Output the first line of the listing and each line after it, up to and including the line that contains "PI = math.pi", exactly as written, minus the pictures.

## [Supplied data]
----------
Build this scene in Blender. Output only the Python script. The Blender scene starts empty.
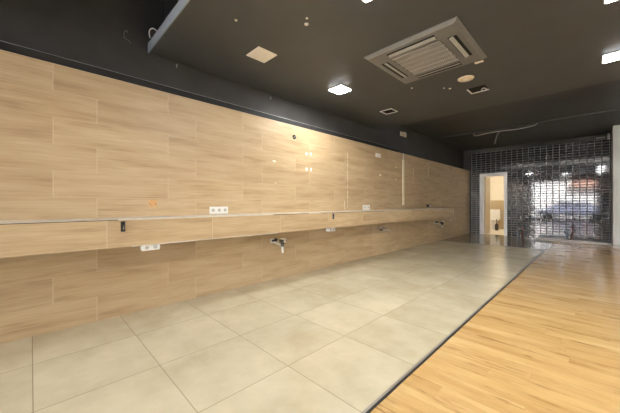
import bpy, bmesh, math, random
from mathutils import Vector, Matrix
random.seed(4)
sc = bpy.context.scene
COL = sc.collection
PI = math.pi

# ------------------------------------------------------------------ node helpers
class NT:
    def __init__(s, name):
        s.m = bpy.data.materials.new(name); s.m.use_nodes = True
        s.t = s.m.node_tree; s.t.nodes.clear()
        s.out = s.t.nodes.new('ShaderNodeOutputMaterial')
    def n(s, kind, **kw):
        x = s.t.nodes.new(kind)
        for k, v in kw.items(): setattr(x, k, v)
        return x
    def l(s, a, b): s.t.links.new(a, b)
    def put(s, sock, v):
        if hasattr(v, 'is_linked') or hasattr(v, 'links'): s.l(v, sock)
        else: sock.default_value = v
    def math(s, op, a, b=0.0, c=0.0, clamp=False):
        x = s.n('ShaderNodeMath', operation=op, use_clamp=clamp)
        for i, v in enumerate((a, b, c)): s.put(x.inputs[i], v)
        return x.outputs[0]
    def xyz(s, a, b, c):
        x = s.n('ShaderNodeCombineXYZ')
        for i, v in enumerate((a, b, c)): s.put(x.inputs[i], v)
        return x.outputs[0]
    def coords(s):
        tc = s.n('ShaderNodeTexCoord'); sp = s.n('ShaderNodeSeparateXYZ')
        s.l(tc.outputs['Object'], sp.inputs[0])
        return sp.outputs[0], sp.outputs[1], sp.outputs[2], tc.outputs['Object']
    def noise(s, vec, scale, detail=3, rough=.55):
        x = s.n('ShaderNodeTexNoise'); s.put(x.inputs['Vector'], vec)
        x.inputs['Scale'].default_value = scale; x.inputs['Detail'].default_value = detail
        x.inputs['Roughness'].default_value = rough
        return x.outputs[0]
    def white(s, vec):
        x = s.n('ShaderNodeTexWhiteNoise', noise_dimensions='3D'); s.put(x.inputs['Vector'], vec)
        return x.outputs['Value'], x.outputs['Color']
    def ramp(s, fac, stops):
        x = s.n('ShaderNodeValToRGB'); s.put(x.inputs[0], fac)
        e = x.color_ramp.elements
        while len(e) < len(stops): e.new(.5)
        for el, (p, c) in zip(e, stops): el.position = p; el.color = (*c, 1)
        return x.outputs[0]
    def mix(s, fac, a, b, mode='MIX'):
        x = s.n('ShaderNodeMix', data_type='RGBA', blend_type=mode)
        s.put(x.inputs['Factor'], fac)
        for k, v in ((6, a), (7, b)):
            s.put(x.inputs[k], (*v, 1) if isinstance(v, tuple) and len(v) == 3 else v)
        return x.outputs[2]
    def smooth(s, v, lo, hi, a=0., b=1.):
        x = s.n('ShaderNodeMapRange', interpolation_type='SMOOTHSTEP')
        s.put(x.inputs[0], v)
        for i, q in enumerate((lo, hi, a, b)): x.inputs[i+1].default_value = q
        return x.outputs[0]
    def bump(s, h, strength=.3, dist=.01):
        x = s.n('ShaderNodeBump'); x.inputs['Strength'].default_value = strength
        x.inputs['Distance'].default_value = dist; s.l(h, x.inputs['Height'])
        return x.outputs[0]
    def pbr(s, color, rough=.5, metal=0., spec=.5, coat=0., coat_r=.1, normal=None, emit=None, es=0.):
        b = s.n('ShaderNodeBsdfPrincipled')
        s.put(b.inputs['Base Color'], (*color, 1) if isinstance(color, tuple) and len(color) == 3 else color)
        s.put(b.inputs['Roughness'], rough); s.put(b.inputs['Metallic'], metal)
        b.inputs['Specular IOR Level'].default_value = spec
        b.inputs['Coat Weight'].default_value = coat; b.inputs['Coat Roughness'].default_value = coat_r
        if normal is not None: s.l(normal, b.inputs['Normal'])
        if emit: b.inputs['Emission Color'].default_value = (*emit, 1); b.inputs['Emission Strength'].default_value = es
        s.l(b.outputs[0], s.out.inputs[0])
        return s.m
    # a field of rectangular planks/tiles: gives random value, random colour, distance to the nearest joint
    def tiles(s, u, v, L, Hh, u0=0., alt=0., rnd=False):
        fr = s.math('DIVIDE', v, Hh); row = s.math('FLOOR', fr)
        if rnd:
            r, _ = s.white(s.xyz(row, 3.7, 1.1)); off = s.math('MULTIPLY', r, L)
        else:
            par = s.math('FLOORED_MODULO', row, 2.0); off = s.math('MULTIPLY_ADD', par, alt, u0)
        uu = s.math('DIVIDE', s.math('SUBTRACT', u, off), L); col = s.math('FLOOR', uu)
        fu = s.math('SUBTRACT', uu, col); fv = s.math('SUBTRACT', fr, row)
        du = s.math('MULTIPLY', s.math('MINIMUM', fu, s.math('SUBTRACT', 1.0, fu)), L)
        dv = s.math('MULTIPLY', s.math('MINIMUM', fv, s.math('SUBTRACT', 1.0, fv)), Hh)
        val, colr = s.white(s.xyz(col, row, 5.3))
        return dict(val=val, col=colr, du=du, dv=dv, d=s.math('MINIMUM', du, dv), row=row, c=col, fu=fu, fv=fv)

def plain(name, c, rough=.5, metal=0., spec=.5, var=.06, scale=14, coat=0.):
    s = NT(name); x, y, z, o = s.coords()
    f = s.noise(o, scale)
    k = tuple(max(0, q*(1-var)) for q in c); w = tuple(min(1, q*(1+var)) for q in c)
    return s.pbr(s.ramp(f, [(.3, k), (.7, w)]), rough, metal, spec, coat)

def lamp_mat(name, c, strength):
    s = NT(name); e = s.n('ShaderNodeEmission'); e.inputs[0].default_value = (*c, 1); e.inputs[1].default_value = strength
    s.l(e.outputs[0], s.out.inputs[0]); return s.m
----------
## [Solution]
Build this scene in Blender. Output only the Python script. The Blender scene starts empty.
import bpy, bmesh, math, random
from mathutils import Vector, Matrix
random.seed(4)
sc = bpy.context.scene
COL = sc.collection
PI = math.pi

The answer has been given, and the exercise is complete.